With these central elements in place, we wish to extend the analysis beyond the formal boundaries of the West, the University and its objects, by creating two related modules. Just as Quiccheberg and Camillo were chosen to critique the use of material collections in the university, and the university's claims to universality, so too will it be productive to critique that choice as well. These 16th century precursors establish an historical, Eurocentric trajectory; they emphasize the place of objects over texts within the university and they privilege an academic approach to the museum practices. Through an anthropological exhibition module we can explore non-Western modes of understanding universal order. One aspect of this module will contrast the way museum curators group objects by function with the critique of Native Americans who prefer groupings organized by family or story, the kind of problem James Clifford and Michael Ames have so eloquently discussed.

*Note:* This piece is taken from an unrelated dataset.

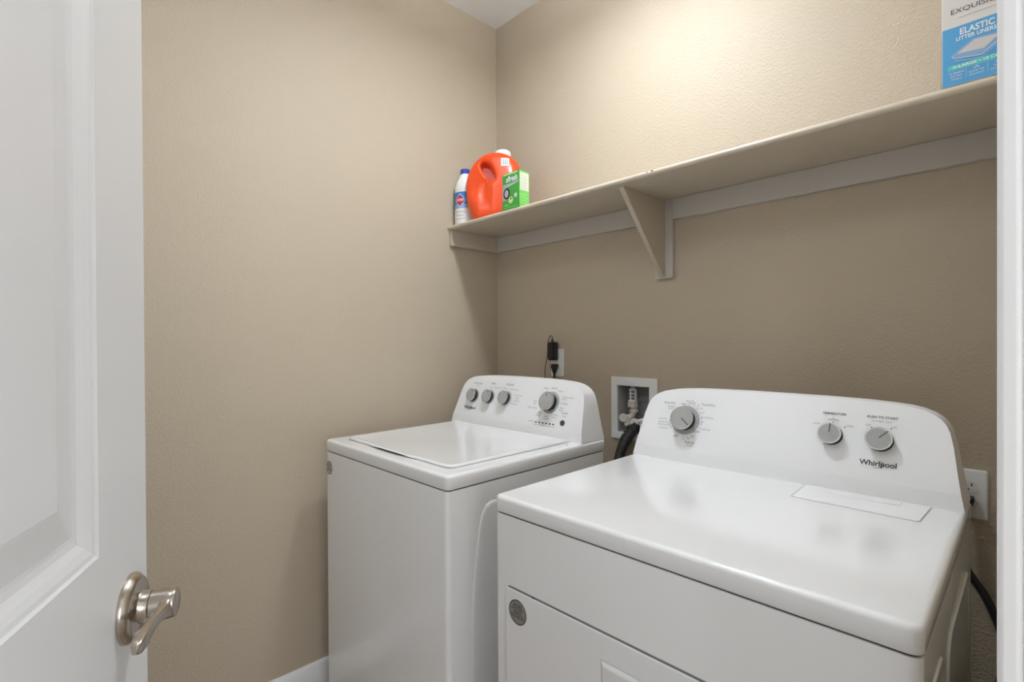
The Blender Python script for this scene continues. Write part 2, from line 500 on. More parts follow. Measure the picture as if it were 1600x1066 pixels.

Finally, the work of contemporary artists actively engaged in examining habits of collecting, display practices and classification provide an alternative view of object collections.

Conclusion

Visual information - visual culture - is the heart of information transmission today. Nearly everyone is thinking of visual culture, however, in relation to texts, as though this should be the primary axis of the relationship between the digitized environment and the rest of the world. The Web is being designed as a repository of images linked to texts, with no sense of the relation of either of these aspects of information and knowledge to the physical world of material experience. We have an opportunity, here, to establish an alternative model, one that draws on very deep historical roots but one that offers useful models for the development of the electronic economy of knowledge. It is this historically located research, which examines the structure of knowledge through things, that will gather together several diverse strands of research and present a comprehensive analysis of objects of knowledge, for the first time in the modern era.

Notes

1 Ong, Walter. Orality and Literacy: the Technologizing of the Word, London, 1982.
2 Within this narrative, we use the terms "curiosity cabinet" and "Wunderkammer" interchangeably and, for reasons of convenience, indiscriminately to refer to all universalizing material collections from the early-modern period. Since our interests lie more with the underlying conceptual structures of such collections, as manifested in their organizational schemes, the subtle distinctions among curiosity cabinet, Wunderkammer, Schatzkammer, Kunstkammer, studiolo and so forth, are of reduced relevance here. The curiosity cabinet may be characterized as a heterogeneous assemblage of natural objects and artifacts, created both to represent and to explore the macrocosm. At an epistemological level, the curiosity cabinet may be understood to be a mechanism for generating knowledge that is activated through the eye of the curious viewer, who puts into play the potentially infinite series of associations among the objects of the collection.
3 A growing literature critiquing modern museums and providing histories of specific collections does exist; yet no serious research addresses the nature of university collecting as a whole. Moreover, contemporary analysis of museums tends to theorize their collections in terms of commodity fetishism and/or post-colonial discourse, e.g. museums as sites for the formation of nationalism. This study attempts something different.
4 Meadow, Mark A. "On the structure of knowledge in Bruegel's Netherlandish Proverbs," Volkskundig Bulletin, 18:2, 1992.
5 Foucault, Michel. The Order of Things: an Archeology of the Human Sciences, New York, 1970.